>> begin Information provided

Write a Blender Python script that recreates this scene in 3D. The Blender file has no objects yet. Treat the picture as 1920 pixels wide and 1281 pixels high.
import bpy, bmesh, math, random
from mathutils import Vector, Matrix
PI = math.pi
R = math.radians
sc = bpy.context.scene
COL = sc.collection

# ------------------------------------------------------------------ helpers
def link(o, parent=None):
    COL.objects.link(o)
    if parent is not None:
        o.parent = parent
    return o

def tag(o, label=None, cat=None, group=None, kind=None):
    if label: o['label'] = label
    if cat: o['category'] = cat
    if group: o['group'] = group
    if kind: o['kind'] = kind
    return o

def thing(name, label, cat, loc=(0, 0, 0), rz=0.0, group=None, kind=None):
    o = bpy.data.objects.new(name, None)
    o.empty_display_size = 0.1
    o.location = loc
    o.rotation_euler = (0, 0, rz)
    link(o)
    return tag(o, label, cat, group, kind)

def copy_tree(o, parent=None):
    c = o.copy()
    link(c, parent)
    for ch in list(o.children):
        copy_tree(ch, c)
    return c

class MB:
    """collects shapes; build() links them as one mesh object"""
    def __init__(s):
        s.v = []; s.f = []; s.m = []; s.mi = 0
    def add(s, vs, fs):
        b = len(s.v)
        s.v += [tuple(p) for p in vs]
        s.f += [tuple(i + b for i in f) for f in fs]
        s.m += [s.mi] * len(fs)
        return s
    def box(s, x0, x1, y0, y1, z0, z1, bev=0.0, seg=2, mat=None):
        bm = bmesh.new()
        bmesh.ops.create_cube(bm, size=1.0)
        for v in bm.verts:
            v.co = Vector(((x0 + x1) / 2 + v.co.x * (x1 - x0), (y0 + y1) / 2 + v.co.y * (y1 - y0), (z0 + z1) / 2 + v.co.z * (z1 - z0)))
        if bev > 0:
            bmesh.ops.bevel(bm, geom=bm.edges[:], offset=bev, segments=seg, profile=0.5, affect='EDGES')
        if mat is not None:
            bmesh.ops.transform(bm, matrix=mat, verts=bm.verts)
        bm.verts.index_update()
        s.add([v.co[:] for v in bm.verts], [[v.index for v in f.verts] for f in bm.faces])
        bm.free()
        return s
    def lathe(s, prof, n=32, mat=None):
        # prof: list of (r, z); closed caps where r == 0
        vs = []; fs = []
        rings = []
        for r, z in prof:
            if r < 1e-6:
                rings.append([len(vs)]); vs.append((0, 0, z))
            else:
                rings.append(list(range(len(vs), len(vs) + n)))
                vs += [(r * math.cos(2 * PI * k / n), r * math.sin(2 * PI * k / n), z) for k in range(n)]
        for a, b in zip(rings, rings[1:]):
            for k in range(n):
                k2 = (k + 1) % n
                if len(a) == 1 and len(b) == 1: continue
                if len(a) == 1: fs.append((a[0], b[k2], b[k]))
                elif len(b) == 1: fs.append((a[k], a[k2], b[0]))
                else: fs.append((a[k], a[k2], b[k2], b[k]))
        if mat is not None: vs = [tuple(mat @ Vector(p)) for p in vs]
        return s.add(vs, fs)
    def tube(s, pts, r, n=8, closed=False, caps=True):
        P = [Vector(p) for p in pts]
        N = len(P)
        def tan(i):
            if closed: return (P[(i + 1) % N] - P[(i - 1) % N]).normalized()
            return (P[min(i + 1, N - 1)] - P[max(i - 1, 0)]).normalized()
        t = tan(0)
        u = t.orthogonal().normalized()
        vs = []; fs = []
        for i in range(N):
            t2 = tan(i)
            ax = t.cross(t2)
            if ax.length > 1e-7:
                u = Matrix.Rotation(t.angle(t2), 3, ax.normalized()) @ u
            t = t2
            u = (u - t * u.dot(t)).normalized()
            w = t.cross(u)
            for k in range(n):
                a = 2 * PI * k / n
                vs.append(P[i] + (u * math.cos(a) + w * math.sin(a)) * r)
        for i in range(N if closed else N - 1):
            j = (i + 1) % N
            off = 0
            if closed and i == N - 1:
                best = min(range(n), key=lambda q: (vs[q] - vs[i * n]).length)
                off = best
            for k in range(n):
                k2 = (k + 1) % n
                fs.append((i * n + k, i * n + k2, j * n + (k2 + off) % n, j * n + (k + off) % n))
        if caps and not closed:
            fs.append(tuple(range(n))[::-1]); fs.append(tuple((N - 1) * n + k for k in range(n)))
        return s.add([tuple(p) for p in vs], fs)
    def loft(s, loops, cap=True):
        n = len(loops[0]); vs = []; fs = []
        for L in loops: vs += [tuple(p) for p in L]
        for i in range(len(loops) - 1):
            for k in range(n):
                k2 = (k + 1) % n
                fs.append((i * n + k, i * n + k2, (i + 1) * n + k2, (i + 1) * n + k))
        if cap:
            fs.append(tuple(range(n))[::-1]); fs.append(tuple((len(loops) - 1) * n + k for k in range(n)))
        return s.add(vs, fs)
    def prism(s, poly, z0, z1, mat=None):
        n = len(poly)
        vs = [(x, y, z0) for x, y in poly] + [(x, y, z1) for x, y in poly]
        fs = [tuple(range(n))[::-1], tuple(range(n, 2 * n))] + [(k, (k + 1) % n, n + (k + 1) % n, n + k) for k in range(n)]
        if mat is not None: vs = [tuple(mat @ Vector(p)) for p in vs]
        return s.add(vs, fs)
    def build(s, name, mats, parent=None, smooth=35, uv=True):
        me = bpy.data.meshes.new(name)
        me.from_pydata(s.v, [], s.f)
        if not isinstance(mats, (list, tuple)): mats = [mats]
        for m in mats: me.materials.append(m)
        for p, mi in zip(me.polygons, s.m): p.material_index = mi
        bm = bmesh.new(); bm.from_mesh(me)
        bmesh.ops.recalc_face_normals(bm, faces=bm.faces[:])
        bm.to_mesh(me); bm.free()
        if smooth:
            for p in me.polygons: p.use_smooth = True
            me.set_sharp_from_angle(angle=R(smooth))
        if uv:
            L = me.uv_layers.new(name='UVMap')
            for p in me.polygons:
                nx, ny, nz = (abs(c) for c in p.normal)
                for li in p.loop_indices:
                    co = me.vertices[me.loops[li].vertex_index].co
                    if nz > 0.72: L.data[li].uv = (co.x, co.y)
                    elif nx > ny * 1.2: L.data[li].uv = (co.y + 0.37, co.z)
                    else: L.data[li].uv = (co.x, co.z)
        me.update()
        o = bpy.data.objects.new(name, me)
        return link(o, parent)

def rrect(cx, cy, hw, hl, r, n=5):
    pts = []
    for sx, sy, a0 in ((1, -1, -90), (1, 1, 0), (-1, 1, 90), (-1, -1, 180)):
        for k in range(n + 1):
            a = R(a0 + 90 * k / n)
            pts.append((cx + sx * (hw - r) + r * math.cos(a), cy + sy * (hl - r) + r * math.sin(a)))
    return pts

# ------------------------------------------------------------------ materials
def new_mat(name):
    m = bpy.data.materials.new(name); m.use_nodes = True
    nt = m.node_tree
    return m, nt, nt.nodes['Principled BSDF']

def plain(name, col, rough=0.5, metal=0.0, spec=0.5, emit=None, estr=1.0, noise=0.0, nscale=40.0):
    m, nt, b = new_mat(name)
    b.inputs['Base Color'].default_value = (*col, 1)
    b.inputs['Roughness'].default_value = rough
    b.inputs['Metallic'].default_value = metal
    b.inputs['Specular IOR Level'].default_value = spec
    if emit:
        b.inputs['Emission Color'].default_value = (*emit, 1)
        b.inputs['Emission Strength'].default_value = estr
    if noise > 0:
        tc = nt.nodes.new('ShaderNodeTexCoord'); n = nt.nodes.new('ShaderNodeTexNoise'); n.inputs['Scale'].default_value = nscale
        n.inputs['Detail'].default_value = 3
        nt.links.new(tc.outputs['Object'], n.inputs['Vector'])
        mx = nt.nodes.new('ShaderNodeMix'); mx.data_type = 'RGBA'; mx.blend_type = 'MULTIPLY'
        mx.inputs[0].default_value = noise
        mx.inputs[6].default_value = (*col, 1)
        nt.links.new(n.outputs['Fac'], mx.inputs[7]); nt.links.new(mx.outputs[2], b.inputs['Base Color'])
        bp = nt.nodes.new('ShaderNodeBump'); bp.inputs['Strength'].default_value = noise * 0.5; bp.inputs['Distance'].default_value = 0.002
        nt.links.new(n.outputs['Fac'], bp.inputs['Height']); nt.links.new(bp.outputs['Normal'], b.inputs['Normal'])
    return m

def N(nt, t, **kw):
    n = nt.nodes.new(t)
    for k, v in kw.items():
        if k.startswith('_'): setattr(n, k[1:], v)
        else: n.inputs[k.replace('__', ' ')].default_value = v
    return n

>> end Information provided

Exercise task: Return, please, the lines of the data from the first through the line containing "return tag(o, label, cat, group, kind)", both kept, exactly as they stand and nothing more.

Complete response:
Write a Blender Python script that recreates this scene in 3D. The Blender file has no objects yet. Treat the picture as 1920 pixels wide and 1281 pixels high.
import bpy, bmesh, math, random
from mathutils import Vector, Matrix
PI = math.pi
R = math.radians
sc = bpy.context.scene
COL = sc.collection

# ------------------------------------------------------------------ helpers
def link(o, parent=None):
    COL.objects.link(o)
    if parent is not None:
        o.parent = parent
    return o

def tag(o, label=None, cat=None, group=None, kind=None):
    if label: o['label'] = label
    if cat: o['category'] = cat
    if group: o['group'] = group
    if kind: o['kind'] = kind
    return o

def thing(name, label, cat, loc=(0, 0, 0), rz=0.0, group=None, kind=None):
    o = bpy.data.objects.new(name, None)
    o.empty_display_size = 0.1
    o.location = loc
    o.rotation_euler = (0, 0, rz)
    link(o)
    return tag(o, label, cat, group, kind)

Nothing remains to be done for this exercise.